In the 1958 catalogue for his enormously successful first solo exhibition, at the Waddington Gallery in London, Patrick Heron described him as "the best non-figurative painter under 30". A year later Bell was awarded the Paris Biennale International Painting Prize and an Italian Government Scholarship. In 1960 he took up the Gregory Fellowship, awarded by Leeds University. Many successful shows followed for the artist in Ireland, Scotland and England.

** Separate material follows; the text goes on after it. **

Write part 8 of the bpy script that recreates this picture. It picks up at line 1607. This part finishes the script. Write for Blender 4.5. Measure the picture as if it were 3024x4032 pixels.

In the 1970s Bell returned to teaching when he became a Professor of Graduate Painting at the Florida State University in Tallahassee. He continued to exhibit in the States and in Europe, including a major solo show in 1973 at the Whitechapel Art Gallery, London. Bell lived in the USA for over twenty years and during this time, the artist developed the huge, intensely coloured paintings for which he is best known. These paintings helped to establish his reputation and he achieved great success in the United States.
In the 1990s, moving full circle, Trevor Bell returned to settle and paint in Cornwall. In 1993 he was included in Tate St Ives' opening displays. In 1995 he exhibited again at Tate St Ives and was included in the John Moores Exhibition, Liverpool. Bell benefitted from the renewal of interest in British modernist art that followed.